Could every line of the data be printed exactly as it reads?

_INFORMATION SHOWN_.
========================================

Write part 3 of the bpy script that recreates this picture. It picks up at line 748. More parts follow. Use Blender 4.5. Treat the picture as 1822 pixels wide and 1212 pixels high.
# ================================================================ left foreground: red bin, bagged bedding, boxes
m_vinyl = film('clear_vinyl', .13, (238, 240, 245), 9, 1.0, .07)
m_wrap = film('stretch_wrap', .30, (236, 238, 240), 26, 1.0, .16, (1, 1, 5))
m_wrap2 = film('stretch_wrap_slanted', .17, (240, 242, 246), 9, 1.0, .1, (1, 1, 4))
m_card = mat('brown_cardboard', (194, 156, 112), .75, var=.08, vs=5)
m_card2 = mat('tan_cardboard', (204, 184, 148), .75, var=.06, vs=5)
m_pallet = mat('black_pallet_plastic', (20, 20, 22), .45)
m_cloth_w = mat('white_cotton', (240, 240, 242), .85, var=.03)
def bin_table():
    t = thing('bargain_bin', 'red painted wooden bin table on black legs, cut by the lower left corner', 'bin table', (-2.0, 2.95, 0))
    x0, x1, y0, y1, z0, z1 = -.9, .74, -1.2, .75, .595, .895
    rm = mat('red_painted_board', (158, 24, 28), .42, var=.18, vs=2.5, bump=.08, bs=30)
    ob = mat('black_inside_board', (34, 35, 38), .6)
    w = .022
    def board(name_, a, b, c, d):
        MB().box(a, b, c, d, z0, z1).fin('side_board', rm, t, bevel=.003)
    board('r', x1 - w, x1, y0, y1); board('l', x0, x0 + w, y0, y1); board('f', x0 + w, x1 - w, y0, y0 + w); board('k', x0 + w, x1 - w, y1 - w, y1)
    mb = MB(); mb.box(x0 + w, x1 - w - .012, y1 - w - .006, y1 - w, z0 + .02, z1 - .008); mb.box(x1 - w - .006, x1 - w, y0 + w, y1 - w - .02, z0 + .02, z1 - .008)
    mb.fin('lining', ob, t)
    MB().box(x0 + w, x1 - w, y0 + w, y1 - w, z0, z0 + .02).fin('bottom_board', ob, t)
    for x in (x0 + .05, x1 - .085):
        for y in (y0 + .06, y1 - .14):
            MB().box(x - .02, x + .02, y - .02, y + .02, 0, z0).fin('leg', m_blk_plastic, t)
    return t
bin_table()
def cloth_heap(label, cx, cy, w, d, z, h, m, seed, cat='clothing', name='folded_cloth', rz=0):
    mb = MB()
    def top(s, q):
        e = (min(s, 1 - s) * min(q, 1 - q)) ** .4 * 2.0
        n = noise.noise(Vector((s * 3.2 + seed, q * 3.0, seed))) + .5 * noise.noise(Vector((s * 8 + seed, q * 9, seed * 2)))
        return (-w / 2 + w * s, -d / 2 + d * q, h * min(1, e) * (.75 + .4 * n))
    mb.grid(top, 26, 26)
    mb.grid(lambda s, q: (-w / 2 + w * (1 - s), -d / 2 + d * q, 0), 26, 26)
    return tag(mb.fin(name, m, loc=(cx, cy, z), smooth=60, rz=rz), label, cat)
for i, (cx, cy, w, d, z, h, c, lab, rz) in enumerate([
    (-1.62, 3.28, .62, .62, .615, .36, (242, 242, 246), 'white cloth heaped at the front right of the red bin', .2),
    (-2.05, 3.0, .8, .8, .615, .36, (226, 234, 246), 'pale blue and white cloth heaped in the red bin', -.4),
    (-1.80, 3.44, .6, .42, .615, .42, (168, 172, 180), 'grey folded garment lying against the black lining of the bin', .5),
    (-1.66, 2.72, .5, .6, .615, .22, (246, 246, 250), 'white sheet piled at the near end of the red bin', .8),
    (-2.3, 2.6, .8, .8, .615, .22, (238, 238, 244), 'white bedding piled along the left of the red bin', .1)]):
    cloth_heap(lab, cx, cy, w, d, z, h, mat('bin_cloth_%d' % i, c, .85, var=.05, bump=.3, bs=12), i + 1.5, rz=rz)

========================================

_CORRECT OUTPUT_.
Write part 3 of the bpy script that recreates this picture. It picks up at line 748. More parts follow. Use Blender 4.5. Treat the picture as 1822 pixels wide and 1212 pixels high.
# ================================================================ left foreground: red bin, bagged bedding, boxes
m_vinyl = film('clear_vinyl', .13, (238, 240, 245), 9, 1.0, .07)
m_wrap = film('stretch_wrap', .30, (236, 238, 240), 26, 1.0, .16, (1, 1, 5))
m_wrap2 = film('stretch_wrap_slanted', .17, (240, 242, 246), 9, 1.0, .1, (1, 1, 4))
m_card = mat('brown_cardboard', (194, 156, 112), .75, var=.08, vs=5)
m_card2 = mat('tan_cardboard', (204, 184, 148), .75, var=.06, vs=5)
m_pallet = mat('black_pallet_plastic', (20, 20, 22), .45)
m_cloth_w = mat('white_cotton', (240, 240, 242), .85, var=.03)
def bin_table():
    t = thing('bargain_bin', 'red painted wooden bin table on black legs, cut by the lower left corner', 'bin table', (-2.0, 2.95, 0))
    x0, x1, y0, y1, z0, z1 = -.9, .74, -1.2, .75, .595, .895
    rm = mat('red_painted_board', (158, 24, 28), .42, var=.18, vs=2.5, bump=.08, bs=30)
    ob = mat('black_inside_board', (34, 35, 38), .6)
    w = .022
    def board(name_, a, b, c, d):
        MB().box(a, b, c, d, z0, z1).fin('side_board', rm, t, bevel=.003)
    board('r', x1 - w, x1, y0, y1); board('l', x0, x0 + w, y0, y1); board('f', x0 + w, x1 - w, y0, y0 + w); board('k', x0 + w, x1 - w, y1 - w, y1)
    mb = MB(); mb.box(x0 + w, x1 - w - .012, y1 - w - .006, y1 - w, z0 + .02, z1 - .008); mb.box(x1 - w - .006, x1 - w, y0 + w, y1 - w - .02, z0 + .02, z1 - .008)
    mb.fin('lining', ob, t)
    MB().box(x0 + w, x1 - w, y0 + w, y1 - w, z0, z0 + .02).fin('bottom_board', ob, t)
    for x in (x0 + .05, x1 - .085):
        for y in (y0 + .06, y1 - .14):
            MB().box(x - .02, x + .02, y - .02, y + .02, 0, z0).fin('leg', m_blk_plastic, t)
    return t
bin_table()
def cloth_heap(label, cx, cy, w, d, z, h, m, seed, cat='clothing', name='folded_cloth', rz=0):
    mb = MB()
    def top(s, q):
        e = (min(s, 1 - s) * min(q, 1 - q)) ** .4 * 2.0
        n = noise.noise(Vector((s * 3.2 + seed, q * 3.0, seed))) + .5 * noise.noise(Vector((s * 8 + seed, q * 9, seed * 2)))
        return (-w / 2 + w * s, -d / 2 + d * q, h * min(1, e) * (.75 + .4 * n))
    mb.grid(top, 26, 26)
    mb.grid(lambda s, q: (-w / 2 + w * (1 - s), -d / 2 + d * q, 0), 26, 26)
    return tag(mb.fin(name, m, loc=(cx, cy, z), smooth=60, rz=rz), label, cat)
for i, (cx, cy, w, d, z, h, c, lab, rz) in enumerate([
    (-1.62, 3.28, .62, .62, .615, .36, (242, 242, 246), 'white cloth heaped at the front right of the red bin', .2),
    (-2.05, 3.0, .8, .8, .615, .36, (226, 234, 246), 'pale blue and white cloth heaped in the red bin', -.4),
    (-1.80, 3.44, .6, .42, .615, .42, (168, 172, 180), 'grey folded garment lying against the black lining of the bin', .5),
    (-1.66, 2.72, .5, .6, .615, .22, (246, 246, 250), 'white sheet piled at the near end of the red bin', .8),
    (-2.3, 2.6, .8, .8, .615, .22, (238, 238, 244), 'white bedding piled along the left of the red bin', .1)]):
    cloth_heap(lab, cx, cy, w, d, z, h, mat('bin_cloth_%d' % i, c, .85, var=.05, bump=.3, bs=12), i + 1.5, rz=rz)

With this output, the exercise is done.